Closed donkeyDau closed 3 months ago
What's the need for this?
For stripping trailing slashes on the path. I realized that a single trailing slash is stripped but multiple are not.
For stripping trailing slashes on the path
Well yes, I understand that. What issue does it address? Unless there's an issue in the lib impl, I'd personally call this user error.
I was testing around and noticed that stuff breaks if I want to get the last path part on splitting on /
and deliberately adding slashes at the end of the path. I've seen that there's a trailing slash handling but not dealing with all the slashes.
Your answer indicates that the trimming of the one trailing slash is a need of the library. If that's the case then imho it should not be exposed as the user (or at least I'm) either expects getting the unchanged path or fully trimmed by trailing slashes.
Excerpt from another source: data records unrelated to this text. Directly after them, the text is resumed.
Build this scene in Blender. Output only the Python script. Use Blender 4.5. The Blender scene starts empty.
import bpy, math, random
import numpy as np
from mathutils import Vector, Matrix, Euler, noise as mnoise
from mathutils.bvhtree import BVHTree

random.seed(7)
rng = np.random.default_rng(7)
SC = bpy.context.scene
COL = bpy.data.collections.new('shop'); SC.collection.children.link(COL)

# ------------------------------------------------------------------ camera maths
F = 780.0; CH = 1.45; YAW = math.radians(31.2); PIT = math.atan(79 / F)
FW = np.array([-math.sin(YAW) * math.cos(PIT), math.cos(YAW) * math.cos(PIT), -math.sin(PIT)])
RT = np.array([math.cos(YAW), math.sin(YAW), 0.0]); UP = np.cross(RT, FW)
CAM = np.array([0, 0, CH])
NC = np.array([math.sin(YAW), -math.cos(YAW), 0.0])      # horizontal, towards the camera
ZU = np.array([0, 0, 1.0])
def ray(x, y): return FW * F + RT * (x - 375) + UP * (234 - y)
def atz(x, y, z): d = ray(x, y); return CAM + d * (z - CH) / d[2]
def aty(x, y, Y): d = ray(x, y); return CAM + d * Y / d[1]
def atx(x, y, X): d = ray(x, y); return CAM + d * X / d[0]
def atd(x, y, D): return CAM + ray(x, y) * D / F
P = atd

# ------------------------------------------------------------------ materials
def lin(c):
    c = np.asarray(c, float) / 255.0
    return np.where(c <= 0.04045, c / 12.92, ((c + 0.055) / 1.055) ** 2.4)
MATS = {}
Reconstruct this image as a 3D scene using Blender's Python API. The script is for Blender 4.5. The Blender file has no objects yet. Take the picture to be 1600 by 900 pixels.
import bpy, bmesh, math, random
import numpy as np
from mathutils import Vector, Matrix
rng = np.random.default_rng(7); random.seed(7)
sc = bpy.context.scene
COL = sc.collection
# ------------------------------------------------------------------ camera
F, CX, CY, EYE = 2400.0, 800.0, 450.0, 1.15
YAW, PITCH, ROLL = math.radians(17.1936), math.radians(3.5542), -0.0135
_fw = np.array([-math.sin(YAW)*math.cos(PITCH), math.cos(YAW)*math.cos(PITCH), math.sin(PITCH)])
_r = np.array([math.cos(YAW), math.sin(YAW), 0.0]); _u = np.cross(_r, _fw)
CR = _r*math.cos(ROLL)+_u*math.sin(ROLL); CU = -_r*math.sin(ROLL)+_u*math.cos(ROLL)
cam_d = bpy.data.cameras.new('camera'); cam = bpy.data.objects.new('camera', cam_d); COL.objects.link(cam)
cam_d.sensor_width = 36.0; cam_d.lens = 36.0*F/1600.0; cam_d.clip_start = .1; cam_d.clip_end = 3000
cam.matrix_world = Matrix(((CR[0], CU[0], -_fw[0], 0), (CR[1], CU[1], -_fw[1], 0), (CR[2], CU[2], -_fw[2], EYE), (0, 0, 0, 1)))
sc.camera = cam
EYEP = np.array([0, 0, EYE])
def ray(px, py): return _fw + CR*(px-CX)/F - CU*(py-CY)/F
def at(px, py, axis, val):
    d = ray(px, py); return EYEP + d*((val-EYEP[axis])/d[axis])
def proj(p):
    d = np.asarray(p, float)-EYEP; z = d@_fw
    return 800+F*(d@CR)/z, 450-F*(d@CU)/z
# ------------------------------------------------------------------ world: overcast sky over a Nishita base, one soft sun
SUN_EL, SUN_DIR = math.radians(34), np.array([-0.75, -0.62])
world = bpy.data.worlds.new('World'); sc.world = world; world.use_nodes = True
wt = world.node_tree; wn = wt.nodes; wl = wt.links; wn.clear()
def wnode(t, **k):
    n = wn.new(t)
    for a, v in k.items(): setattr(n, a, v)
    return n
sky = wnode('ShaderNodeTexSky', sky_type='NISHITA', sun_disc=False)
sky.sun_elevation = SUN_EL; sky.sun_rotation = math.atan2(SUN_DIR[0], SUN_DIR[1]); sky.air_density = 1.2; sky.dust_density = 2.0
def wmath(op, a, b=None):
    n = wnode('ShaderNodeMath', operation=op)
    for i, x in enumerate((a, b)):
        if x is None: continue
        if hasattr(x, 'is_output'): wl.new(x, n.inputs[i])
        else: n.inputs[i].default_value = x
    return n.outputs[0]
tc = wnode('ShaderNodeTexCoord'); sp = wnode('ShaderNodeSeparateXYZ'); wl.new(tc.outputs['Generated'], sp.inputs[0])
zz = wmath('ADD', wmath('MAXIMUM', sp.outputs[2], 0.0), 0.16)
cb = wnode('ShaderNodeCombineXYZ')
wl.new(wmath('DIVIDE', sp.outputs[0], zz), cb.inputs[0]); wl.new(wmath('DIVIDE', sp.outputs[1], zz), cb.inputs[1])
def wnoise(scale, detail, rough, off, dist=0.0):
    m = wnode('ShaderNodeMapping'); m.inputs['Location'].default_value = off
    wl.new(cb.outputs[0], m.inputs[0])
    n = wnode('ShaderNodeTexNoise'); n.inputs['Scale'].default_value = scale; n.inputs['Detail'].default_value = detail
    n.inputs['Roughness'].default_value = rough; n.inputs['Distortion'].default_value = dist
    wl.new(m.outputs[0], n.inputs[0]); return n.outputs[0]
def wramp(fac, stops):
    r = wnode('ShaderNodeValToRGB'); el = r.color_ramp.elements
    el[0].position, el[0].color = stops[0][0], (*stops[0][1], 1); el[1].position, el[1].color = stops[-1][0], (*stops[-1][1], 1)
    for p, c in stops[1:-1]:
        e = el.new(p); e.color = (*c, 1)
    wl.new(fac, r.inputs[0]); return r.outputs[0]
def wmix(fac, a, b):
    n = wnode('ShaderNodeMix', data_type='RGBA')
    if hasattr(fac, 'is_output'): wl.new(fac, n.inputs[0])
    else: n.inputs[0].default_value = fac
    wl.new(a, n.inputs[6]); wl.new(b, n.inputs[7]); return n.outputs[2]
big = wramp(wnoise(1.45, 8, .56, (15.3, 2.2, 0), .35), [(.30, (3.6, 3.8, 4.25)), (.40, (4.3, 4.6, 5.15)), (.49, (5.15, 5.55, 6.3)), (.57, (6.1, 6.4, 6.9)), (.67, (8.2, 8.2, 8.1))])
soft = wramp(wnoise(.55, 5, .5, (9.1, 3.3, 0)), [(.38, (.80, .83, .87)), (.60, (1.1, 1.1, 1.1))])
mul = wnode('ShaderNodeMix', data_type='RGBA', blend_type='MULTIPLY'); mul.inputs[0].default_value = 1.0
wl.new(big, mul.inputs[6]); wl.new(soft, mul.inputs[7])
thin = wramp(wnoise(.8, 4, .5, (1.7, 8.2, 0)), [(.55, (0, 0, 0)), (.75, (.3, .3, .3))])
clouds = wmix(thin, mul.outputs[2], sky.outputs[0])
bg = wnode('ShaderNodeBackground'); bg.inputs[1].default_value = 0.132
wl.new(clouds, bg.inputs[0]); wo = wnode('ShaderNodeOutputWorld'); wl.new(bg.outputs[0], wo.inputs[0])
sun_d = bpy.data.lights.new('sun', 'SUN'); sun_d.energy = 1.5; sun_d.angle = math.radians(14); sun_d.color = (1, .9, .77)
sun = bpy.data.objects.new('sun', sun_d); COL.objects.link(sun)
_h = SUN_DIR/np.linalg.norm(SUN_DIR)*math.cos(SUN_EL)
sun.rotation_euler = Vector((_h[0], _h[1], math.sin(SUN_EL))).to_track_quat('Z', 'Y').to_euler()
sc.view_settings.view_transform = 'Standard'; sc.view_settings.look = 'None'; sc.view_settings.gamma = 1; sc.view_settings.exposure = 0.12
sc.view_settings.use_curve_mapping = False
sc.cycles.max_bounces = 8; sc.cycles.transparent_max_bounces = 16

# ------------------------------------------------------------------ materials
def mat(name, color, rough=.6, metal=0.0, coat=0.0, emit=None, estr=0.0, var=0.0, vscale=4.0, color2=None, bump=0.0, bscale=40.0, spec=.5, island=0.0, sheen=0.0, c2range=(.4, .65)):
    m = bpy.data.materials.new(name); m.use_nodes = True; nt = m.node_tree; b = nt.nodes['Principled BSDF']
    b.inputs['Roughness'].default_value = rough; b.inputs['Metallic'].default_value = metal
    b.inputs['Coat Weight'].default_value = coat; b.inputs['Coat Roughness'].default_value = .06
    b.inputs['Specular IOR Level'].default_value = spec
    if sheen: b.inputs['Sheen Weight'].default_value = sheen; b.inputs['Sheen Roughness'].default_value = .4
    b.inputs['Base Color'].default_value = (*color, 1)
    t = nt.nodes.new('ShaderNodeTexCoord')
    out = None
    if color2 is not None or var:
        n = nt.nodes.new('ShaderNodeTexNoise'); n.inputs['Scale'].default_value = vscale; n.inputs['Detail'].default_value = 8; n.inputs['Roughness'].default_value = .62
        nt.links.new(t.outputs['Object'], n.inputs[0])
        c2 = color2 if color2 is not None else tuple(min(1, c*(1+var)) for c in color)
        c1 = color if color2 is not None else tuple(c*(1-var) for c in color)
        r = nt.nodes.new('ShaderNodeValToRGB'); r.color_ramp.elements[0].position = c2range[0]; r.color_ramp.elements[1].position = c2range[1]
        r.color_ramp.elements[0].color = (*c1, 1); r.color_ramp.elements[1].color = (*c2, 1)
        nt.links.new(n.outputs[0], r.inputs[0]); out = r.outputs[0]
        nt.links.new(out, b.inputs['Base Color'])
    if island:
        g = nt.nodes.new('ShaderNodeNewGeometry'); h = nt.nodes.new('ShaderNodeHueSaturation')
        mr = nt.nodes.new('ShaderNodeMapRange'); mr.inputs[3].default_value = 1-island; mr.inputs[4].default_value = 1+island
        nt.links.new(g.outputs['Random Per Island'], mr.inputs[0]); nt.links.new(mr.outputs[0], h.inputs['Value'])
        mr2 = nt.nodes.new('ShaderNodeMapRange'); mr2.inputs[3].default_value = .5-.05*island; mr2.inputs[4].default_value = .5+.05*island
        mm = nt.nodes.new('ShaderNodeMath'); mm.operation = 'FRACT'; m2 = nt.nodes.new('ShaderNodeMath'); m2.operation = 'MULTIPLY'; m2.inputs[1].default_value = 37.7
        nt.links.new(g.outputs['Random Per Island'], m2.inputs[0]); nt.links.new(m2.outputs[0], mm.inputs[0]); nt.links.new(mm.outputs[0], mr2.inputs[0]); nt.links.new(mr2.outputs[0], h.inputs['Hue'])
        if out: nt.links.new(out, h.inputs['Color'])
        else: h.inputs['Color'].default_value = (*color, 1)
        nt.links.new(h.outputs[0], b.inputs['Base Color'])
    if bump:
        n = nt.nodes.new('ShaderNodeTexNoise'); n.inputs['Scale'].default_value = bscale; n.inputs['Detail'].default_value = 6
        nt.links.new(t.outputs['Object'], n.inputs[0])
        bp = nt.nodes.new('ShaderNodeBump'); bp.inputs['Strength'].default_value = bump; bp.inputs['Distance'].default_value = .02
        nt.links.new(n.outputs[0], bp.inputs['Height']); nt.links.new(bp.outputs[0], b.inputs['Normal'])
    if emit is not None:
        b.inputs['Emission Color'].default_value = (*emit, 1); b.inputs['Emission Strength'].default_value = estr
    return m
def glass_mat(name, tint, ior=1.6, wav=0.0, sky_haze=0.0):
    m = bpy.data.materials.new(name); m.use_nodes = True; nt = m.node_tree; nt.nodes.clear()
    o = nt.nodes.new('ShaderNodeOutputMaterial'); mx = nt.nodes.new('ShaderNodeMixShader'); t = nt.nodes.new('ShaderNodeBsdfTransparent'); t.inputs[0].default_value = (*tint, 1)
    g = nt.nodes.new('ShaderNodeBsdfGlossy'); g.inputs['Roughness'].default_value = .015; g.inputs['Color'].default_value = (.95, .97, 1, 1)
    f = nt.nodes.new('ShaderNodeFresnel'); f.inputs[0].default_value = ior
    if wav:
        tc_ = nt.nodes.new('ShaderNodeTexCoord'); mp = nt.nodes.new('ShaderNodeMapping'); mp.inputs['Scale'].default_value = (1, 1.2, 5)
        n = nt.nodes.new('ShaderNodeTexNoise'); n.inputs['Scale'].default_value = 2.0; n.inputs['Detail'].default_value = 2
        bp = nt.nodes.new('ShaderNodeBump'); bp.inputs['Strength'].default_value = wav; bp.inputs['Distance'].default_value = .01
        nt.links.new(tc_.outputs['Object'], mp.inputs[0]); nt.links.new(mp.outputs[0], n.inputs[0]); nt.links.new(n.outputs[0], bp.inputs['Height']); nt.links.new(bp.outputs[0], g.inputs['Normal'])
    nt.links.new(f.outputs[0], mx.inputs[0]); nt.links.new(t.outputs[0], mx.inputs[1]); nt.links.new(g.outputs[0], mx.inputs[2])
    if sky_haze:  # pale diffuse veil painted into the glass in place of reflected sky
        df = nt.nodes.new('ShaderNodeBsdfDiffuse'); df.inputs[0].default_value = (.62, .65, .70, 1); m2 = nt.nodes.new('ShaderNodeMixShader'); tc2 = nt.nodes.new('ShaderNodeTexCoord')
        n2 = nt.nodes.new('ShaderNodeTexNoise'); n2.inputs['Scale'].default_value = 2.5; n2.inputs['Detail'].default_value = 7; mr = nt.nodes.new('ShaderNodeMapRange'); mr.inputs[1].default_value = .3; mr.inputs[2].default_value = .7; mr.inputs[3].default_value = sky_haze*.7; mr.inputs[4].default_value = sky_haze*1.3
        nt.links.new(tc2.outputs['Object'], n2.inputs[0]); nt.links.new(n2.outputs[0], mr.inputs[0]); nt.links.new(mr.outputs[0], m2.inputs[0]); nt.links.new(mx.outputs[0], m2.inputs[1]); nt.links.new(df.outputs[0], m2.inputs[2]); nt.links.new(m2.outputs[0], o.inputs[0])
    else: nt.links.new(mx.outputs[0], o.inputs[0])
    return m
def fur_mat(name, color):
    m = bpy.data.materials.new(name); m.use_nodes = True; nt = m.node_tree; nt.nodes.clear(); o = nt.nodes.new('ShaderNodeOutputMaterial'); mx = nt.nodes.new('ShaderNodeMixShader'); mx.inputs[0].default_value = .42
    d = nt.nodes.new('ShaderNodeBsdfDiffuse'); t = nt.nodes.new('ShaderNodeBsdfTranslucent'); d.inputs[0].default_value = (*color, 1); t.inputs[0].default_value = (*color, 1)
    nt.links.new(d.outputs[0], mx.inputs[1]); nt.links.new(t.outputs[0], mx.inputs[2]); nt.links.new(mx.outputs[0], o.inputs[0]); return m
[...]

stuff breaks if I want to get the last path part on splitting on
/
This isn't a valid way to extract path segments unfortunately. //
per the spec is entirely valid, it's an empty path segment. Using .split
erases this.
Regex is your best bet, group between forward slashes.
Your answer indicates that the trimming of the one trailing slash is a need of the library.
My answer is that this is a breaking change (albeit over a rarely used URL feature) without much reasoning for it. I tend to think we should avoid changing things (in any repo) without strong reasoning, be it a bug or a feature.
I don't know why this was originally added (you might be able to find the context here or in WMR) but I'm not sure past reasons count for much?
I can agree with that. To me this looks flawed that's why I wanted to make it "right". I'm also fine removing the whole line. Anyhow this would be a breaking change. Maybe it'll be integrated in a v3 ...
Remove trailing slashes but ensure that a single '/' is present.